Mais ne soyons pas injuste, car si la situation n’est guère brillante, l’auteur n’y est pour rien, il ne fait que dresser un constat. Parler des problèmes ne revient pas à les créer. Quand il critique durement nos hommes politiques, nos élus, nos penseurs, nos élites en général, il est fondé à le faire. Mais il se garde bien de proposer de meilleures solutions, ce n’est pas son propos.

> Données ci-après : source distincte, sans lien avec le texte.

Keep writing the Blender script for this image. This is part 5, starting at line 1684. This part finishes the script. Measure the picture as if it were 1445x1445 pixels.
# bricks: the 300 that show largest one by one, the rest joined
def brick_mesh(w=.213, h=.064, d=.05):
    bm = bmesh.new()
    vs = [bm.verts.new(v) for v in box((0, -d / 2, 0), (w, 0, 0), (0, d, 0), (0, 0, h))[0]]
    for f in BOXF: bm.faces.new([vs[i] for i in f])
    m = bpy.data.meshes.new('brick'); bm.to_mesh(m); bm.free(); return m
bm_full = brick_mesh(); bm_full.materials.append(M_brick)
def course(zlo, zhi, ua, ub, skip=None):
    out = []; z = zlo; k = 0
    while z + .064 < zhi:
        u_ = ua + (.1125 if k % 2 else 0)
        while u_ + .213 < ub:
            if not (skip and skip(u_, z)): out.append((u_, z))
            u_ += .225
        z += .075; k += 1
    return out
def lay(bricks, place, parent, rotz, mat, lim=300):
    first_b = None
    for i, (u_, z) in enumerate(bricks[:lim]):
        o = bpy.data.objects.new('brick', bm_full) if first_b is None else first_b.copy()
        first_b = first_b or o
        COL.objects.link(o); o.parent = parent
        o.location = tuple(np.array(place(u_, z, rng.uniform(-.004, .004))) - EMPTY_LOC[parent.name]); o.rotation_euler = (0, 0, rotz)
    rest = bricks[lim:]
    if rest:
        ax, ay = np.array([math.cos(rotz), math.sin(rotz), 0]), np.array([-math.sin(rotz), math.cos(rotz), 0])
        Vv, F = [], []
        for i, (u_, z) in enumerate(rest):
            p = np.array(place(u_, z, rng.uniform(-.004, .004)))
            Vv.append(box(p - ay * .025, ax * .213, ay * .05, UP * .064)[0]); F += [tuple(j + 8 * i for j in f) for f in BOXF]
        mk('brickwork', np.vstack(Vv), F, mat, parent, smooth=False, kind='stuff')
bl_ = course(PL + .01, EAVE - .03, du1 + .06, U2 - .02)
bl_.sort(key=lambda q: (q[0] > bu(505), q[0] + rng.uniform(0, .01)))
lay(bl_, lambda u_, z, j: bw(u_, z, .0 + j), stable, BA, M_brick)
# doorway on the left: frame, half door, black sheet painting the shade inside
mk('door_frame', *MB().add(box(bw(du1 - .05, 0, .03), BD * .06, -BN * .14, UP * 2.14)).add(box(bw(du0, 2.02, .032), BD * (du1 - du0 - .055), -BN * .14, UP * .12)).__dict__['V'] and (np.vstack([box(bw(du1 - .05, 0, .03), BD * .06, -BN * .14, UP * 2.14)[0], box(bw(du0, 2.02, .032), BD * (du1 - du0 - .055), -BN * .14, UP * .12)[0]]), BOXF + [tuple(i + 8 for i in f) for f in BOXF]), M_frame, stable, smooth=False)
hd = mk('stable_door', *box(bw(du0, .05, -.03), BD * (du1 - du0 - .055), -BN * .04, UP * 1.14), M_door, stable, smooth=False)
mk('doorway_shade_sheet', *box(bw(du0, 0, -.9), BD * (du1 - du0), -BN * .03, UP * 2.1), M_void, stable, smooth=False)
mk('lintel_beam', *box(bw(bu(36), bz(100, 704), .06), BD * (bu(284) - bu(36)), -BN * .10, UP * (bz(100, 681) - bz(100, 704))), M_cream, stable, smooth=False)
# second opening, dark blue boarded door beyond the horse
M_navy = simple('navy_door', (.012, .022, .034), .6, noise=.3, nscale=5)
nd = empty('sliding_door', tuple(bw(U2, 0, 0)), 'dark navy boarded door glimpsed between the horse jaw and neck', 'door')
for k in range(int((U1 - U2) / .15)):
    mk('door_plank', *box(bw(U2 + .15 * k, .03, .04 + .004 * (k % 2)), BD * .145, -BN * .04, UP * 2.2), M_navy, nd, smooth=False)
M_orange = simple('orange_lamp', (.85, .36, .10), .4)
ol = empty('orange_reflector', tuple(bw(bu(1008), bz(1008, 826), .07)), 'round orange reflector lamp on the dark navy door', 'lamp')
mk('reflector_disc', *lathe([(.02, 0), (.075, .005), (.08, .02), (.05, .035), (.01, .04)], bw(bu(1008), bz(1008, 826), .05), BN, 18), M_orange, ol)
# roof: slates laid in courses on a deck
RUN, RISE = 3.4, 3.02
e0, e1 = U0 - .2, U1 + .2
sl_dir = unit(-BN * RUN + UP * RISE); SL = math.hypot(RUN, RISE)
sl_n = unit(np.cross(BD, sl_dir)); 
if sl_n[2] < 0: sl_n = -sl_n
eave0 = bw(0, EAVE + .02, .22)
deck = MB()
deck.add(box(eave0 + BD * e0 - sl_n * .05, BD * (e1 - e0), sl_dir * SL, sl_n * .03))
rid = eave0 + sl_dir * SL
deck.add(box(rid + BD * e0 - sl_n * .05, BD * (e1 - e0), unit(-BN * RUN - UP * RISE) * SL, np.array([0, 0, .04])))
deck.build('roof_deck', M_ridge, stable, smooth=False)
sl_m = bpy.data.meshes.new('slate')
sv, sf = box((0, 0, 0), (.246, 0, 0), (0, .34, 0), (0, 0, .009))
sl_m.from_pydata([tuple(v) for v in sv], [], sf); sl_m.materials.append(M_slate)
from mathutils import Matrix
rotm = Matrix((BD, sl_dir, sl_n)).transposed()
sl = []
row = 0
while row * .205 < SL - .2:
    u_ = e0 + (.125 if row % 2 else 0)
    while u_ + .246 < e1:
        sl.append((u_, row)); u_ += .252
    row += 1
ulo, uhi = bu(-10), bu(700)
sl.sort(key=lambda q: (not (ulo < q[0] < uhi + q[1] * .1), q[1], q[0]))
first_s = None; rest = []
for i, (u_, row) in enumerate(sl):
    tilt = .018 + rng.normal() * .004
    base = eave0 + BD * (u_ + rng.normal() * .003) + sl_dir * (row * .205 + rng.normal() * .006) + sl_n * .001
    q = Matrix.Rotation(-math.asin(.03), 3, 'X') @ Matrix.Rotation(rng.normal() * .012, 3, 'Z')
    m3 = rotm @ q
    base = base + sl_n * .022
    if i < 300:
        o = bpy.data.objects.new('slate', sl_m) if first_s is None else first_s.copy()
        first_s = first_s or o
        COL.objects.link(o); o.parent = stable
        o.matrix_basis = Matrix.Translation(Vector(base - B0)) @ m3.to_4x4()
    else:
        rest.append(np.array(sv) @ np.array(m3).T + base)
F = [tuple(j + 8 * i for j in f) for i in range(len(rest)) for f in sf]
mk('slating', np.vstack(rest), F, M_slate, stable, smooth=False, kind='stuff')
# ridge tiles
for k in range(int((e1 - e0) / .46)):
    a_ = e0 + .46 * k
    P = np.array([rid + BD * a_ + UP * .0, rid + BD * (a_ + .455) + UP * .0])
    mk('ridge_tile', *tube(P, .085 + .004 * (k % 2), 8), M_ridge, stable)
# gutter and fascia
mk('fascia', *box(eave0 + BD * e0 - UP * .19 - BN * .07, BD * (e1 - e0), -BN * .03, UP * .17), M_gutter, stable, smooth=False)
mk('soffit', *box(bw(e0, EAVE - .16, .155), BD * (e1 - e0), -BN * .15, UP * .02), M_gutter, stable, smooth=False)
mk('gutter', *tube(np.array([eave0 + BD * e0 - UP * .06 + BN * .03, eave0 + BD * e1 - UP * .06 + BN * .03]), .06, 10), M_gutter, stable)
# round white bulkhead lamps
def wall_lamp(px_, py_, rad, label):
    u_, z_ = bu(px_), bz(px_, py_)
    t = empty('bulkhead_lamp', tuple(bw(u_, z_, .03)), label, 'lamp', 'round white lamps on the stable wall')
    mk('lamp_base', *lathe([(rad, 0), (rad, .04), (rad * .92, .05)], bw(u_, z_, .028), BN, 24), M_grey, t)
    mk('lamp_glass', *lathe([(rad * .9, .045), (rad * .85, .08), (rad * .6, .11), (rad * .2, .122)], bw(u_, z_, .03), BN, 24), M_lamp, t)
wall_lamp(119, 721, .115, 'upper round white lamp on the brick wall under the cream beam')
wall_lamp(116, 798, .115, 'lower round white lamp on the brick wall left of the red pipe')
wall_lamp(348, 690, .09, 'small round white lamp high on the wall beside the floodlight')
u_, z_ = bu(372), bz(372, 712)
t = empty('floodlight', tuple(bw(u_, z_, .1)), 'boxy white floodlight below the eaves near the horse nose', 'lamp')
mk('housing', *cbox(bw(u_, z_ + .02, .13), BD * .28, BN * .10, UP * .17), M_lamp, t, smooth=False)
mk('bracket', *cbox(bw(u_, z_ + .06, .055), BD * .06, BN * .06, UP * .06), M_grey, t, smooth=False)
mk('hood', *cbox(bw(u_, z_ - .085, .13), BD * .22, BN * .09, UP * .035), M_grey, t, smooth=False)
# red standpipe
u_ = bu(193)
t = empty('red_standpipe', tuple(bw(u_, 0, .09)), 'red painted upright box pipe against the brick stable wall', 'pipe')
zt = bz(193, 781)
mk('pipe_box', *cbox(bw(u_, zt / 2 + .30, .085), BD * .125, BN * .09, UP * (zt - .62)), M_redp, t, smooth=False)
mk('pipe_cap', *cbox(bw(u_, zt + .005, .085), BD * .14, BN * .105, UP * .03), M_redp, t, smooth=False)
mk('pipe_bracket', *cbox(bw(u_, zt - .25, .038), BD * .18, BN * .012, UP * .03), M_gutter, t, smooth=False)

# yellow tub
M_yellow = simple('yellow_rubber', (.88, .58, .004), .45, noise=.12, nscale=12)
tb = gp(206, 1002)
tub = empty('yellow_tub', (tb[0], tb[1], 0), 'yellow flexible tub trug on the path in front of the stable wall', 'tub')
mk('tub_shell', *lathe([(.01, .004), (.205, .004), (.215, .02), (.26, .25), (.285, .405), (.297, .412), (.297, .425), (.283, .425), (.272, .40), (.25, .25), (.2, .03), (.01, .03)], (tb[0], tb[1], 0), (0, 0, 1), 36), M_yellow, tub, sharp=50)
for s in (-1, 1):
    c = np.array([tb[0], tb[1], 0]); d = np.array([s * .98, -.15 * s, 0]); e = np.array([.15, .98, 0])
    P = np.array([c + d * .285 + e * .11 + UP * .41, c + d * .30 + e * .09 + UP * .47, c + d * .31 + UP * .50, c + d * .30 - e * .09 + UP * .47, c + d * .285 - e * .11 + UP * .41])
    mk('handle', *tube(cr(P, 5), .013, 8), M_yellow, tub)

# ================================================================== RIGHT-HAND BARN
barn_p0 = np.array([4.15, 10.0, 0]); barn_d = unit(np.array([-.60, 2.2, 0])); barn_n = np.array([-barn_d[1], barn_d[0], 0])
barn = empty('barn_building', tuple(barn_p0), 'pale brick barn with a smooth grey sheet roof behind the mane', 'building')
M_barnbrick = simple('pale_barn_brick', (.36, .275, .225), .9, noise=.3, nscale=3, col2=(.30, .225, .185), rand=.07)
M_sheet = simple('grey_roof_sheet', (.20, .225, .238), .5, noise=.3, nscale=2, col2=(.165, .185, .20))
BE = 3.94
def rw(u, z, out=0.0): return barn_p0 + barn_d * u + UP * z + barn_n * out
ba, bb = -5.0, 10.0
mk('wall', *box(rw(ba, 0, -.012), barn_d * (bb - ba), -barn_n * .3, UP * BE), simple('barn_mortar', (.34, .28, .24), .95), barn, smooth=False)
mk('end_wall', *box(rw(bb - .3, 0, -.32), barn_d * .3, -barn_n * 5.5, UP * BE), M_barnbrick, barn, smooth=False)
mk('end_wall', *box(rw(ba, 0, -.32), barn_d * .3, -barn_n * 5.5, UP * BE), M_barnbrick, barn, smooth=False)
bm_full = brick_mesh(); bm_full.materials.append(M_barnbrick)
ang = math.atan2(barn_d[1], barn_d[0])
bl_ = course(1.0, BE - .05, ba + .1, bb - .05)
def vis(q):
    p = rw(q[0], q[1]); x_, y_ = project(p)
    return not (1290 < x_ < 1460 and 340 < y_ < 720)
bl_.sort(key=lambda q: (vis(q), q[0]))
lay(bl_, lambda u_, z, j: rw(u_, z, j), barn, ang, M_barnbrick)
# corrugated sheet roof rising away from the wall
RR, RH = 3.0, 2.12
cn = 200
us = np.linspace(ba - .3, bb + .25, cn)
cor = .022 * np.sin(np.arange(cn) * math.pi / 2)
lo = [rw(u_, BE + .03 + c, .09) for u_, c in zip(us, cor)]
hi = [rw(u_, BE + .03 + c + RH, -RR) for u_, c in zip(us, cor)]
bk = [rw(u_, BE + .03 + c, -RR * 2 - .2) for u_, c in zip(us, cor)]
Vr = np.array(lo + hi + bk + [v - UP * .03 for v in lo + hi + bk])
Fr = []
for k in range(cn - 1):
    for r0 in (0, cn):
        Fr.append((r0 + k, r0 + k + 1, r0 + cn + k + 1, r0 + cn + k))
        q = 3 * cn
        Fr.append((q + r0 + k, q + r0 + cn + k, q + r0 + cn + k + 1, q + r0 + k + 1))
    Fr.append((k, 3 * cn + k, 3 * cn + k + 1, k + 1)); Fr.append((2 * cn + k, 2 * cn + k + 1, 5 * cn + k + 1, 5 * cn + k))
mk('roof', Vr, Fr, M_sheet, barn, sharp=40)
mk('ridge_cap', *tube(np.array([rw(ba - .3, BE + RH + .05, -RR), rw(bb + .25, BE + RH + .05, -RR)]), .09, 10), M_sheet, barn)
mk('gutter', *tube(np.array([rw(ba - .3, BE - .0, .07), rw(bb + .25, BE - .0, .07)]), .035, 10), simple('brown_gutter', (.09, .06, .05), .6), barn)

Voici le genre d’ouvrage dont il est difficile de rendre compte, pour cette raison précisément. Parlons franchement, sans crainte : cette France de Clovis, de Bossuet, de Voltaire, de Stendhal, de Hugo et de tant d’autres étoiles au firmament de la culture, nous survivra-t-elle ? Est-ce que son étoile n’a pas définitivement pâli ? J’ai remarqué qu’à la suite de tant d’autres (Jean d’Ormesson, par exemple) le public demande surtout des selfies et non plus des dédicaces... Signe irrécusable que nous changeons de civilisation, nous sommes l’arrière-garde d’une civilisation qui se meurt ; il suffit de voir la moyenne d’âge des Immortels à l’Académie française... Et le recul de la francophonie dans le monde. Un homme de lettres faisait récemment remarquer qu’il y a quelques décennies tous ses amis de Varsovie parlaient le français, mais aujourd’hui leurs enfants n’accordent d’interview qu’en... anglais. Il y a donc lieu de rétablir notre ancienne avance. Même l’auteur de ces lignes doit prendre la parole n anglais ou en allemand et jamais en français, lors de colloques ou de congrès auxquels on l’invite. C’est la victoire du globish... Il est loin le temps où André Malraux prenait la parole et le monde entier prêtait l’oreille. Mais est-ce à dire que le génie français n’existe plus ? Je ne le crois pas, mais je reconnais qu’il y a encore bien des efforts à faire.
Dans ce petit livre qui fera date, R.D. déploie une érudition bien maitrisée et qui vient renforcer la finesse de ses analyses. Le sujet est très vaste et il a bien fait de se concentrer sur des auteurs bien connus et qui, à juste titre, incarnent le génie de notre culture bien française.